* [Instructions to follow] Please write out the lines of the data exactly, beginning with the first and ending with the line containing "R = math.radians"; leave the pictures behind.

* [Data block]

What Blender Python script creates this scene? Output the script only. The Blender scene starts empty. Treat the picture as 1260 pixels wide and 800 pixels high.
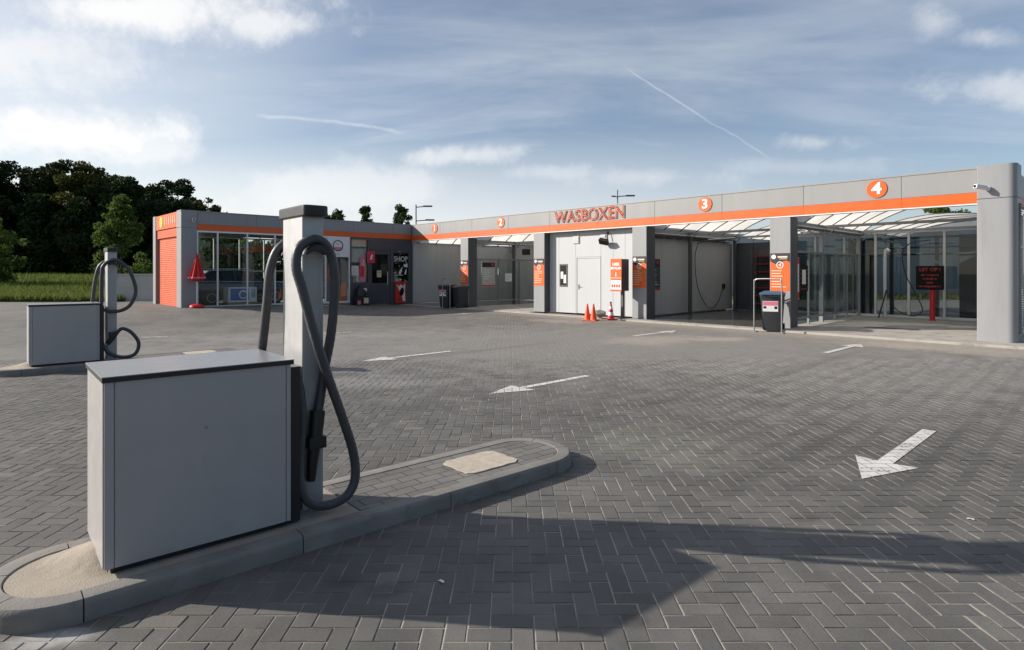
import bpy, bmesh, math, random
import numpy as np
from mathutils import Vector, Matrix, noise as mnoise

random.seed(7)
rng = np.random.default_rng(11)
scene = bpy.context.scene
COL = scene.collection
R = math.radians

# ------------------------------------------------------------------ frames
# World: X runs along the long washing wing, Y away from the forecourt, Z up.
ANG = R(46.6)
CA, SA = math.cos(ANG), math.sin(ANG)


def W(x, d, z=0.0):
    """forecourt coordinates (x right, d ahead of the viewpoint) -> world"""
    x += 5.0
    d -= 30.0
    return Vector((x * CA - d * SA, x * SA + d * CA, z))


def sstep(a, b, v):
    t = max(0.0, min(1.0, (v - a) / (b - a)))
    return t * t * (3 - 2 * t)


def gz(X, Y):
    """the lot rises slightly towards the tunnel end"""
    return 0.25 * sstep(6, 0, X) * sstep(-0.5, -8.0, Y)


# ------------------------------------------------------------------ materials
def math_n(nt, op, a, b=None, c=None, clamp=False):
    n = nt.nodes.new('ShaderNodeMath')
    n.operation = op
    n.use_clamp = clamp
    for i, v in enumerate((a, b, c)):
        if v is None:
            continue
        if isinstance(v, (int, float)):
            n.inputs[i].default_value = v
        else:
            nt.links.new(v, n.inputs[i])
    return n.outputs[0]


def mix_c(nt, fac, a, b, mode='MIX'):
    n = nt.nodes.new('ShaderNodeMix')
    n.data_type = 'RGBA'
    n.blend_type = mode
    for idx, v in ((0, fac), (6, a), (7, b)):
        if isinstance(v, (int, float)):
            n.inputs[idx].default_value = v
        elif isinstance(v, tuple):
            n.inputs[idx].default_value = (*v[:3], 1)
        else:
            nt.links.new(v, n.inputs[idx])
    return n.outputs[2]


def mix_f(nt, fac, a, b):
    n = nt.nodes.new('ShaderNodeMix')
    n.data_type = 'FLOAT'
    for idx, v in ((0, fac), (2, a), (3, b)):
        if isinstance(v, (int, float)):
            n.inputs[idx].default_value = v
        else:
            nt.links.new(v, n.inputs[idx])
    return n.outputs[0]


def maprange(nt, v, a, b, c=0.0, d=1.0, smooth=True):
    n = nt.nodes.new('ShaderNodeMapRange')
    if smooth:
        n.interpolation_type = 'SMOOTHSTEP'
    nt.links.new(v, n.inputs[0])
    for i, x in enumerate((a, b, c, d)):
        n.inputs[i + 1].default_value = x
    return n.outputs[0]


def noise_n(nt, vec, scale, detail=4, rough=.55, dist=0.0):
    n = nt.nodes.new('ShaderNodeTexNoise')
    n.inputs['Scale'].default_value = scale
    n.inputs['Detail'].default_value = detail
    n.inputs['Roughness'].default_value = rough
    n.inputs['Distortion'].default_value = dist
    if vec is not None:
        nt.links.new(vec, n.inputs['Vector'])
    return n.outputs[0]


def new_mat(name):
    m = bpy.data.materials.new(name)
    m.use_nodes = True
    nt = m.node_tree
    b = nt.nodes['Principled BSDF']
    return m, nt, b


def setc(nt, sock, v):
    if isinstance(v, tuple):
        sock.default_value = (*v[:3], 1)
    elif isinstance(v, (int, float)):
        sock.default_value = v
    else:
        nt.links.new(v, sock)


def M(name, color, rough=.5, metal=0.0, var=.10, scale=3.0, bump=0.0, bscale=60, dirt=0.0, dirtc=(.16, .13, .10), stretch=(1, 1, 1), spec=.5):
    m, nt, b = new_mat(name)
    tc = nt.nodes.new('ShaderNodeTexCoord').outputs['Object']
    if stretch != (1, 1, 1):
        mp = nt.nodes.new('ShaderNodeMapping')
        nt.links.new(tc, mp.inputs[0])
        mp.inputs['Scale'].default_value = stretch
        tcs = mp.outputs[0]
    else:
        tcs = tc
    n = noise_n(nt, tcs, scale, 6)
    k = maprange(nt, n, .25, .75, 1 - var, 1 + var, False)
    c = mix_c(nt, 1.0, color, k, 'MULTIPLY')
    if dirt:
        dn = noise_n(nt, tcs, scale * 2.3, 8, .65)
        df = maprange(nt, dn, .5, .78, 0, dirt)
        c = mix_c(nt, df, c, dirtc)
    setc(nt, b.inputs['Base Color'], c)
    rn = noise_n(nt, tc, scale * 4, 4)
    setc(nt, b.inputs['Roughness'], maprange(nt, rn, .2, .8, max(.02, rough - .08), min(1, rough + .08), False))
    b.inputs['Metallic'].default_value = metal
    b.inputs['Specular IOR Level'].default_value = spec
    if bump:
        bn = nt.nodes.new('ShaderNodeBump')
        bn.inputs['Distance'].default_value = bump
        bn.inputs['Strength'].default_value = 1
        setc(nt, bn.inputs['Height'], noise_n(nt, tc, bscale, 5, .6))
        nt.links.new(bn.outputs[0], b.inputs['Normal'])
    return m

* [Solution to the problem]
What Blender Python script creates this scene? Output the script only. The Blender scene starts empty. Treat the picture as 1260 pixels wide and 800 pixels high.
import bpy, bmesh, math, random
import numpy as np
from mathutils import Vector, Matrix, noise as mnoise

random.seed(7)
rng = np.random.default_rng(11)
scene = bpy.context.scene
COL = scene.collection
R = math.radians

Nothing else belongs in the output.